La collecte des données n’est pas un phénomène exclusivement moderne : cadastres, cartes marines, recensements de la population, les exemples ne manquent pas. Ce qui change aujourd’hui c’est la quantité massive de données récoltées, d’où le terme Big Data, ainsi que la capacité que nous avons à les traiter. Avec le développement du numérique, le progrès de l’intelligence artificielle et l’apparition de nouveaux métiers comme les Data Analysts, il est dorénavant possible d’extraire une quantité incommensurable de données, toujours plus précises et mieux exploitable.

Onepoint rappelle le principe incontournable du « security by design »

Nous pensons que la campagne de l’élection présidentielle 2022 a ouvert la voie à de nouvelles applications de sondage politique. A l’instar des problèmes rencontrés par l’application Elyze, la priorité est d’appliquer la méthode Privacy & Security by Design qui est une méthode clé opérationnelle qui répond aux obligations de conformité aux règlements de protection des données et aux exigences de sécurité des données.

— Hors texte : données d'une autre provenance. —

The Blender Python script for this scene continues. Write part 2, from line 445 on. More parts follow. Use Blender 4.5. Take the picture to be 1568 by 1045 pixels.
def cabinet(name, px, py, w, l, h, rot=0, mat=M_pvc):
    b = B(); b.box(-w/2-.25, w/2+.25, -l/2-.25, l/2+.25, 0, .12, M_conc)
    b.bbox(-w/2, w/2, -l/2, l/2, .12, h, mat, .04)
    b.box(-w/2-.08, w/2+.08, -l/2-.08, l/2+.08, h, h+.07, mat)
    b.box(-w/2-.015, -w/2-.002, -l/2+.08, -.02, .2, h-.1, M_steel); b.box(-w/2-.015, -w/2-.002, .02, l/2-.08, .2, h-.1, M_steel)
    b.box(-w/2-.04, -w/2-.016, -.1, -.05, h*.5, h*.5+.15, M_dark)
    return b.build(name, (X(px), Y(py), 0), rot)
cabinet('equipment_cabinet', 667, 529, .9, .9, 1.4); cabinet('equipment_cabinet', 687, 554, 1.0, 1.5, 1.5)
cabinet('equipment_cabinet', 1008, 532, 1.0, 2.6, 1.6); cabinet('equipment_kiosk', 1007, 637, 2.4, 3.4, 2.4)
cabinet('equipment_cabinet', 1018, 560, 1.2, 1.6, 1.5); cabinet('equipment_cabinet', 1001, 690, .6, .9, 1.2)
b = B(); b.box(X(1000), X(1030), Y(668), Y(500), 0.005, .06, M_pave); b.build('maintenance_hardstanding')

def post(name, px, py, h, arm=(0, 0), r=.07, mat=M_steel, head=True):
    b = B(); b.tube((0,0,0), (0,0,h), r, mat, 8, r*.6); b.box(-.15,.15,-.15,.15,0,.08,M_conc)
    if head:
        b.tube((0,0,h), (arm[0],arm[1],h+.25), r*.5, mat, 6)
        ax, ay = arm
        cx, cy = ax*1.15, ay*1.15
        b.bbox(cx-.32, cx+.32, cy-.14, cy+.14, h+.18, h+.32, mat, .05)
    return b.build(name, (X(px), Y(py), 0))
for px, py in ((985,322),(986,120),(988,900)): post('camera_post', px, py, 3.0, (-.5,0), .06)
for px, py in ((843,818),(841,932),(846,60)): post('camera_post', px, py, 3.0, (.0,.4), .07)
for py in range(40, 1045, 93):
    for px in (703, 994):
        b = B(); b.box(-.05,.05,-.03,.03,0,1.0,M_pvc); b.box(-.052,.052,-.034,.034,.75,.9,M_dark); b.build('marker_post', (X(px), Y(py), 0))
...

Onepoint rappelle le principe incontournable du « security by design »

Quels sont Les 7 principes clés ?

  • Des mesures préventives et proactives,
  • Une protection implicite et automatique (by default),
  • Une intégration de la vie privée dans la conception des systèmes et au cœur des pratiques,
  • Une protection intégrale,
  • Une sécurité de bout en bout, durant toute la durée de la conservation des données,
  • Assurer la visibilité et la transparence,
  • Respecter la vie privée des utilisateurs.